UN Peacekeeping Faces Ongoing Funding, Security Challenges

9/4/2025 DRC (International Christian Concern) — Speaking at the U.N. Peacekeeping Ministerial earlier this year, Secretary General António Guterres emphasized the key role played by the U.N.’s famously blue-helmeted peacekeepers stationed around the world.
“Blue helmets can mean the difference between life and death,” Guterres said. “They are also a clear demonstration of the power of multilateral action to maintain, achieve, and sustain peace.”
U.N. Peacekeeping, the body responsible for the U.N.’s peacekeeping missions around the world, currently operates in 11 theaters, from Haiti to the DRC to northern India. About half of its operations are in Africa, the new epicenter of Islamist terrorism and a growing hotbed of religiously motivated violence against Christians.
The scale of the security challenges facing the world is unprecedented, according to Guterres.
“We are now facing the highest number of conflicts since the founding of the United Nations,” he said, “and record numbers of people [are] fleeing across borders in search of safety and refuge.”
Despite the increased challenges, the U.N. peacekeeping budget was $2.7 billion in the red as of May 2025. While the U.N.’s peacekeeping presence will have to shrink in some areas due to these budgetary shortfalls, these drawdowns risk placing vulnerable persecuted communities at increased risk.
Several U.N. peacekeeping missions are active in theaters where religious persecution intersects with the rise of radical Islamist groups. In the Democratic Republic of the Congo, U.N. Peacekeeping’s MONUSCO mission faces immense challenges as the Islamic State group-affiliated Allied Democratic Forces (ADF) continue brutal attacks on Christian communities.
In a particularly horrific incident in July, ADF militants raided a Catholic church at night in Komanda, killing about worshippers, including women and children. Earlier in the year, the group abducted 70 Christians during services in February, beheading many and leaving their bodies in a church in Kasanga. These atrocities reflect a deliberate targeting of religious gatherings, deeply undermining freedom of worship in eastern DRC.
Mali hosted the MINUSMA mission from 2013 to 2023. Since its departure, Jama’at Nusrat al-Islam wal-Muslimin (JNIM) has intensified its jihadist campaign in the region. On June 2, JNIM executed a coordinated attack on military checkpoints and Timbuktu airport, employing car bombs and armed assaults that resulted in dozens of soldier casualties.
Although MINUSMA primarily addressed security, its departure in 2023 underscored the importance of U.N. efforts in a context where Islamist militants enforce strict religious codes and suppress freedoms.
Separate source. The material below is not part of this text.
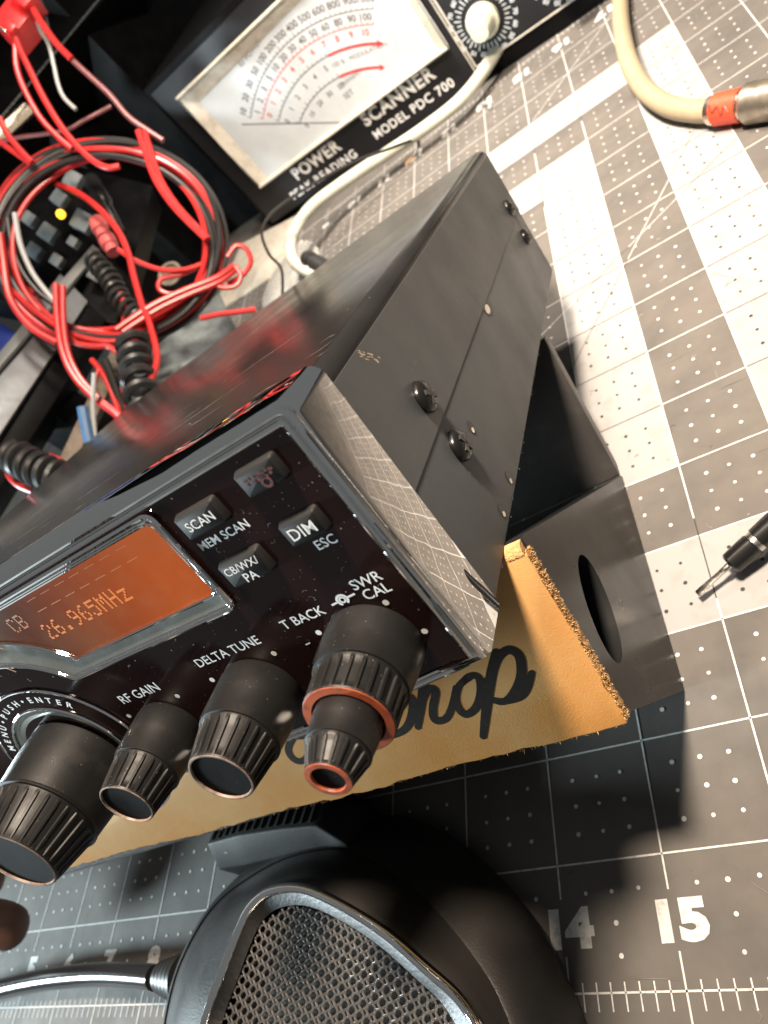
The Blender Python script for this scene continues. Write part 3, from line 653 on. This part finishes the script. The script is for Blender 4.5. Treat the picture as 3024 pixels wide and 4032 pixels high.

JNIM’s broader trajectory — including expansion toward coastal West Africa and stricter governance in occupied zones — poses a deep threat to religious freedom and human rights more broadly.
The United States announced last week that it plans to cut about $800 million from funding designated for U.N. peacekeeping operations in 2024 and 2025 as it develops its budget for the next year. The U.S. is responsible for nearly 27% of U.N. Peacekeeping’s $5.6 billion annual budget, according to Bloomberg.
If implemented, these cuts will significantly impact the U.N.’s ability to promote peace and stability in places like the DRC.
Funding cuts and terrorist organizations are not the only challenges facing the U.N.’s peacekeeping forces. Host governments often come to disapprove of peacekeeping missions on their borders, as evidenced by Mali’s 2023 insistence that MINUSMA withdraw.
MONUSCO has also grown unpopular with Congolese leaders. In December 2023, the U.N. Security Council approved a phased withdrawal following a request from President Felix Tshisekedi for an expedited exit.
MONUSCO began its drawdown in February 2024. Prior to that, the mission had been operating in the DRC for more than 13 years, fielding nearly 18,000 personnel, including about 14,000 armed troops. Recent territorial gains by terrorist groups appear to be at least partly the result of the vacuum left by the mission’s drawdown, though peacekeepers remain active in that country to this day and continue to provide protection to civilians despite funding and political challenges.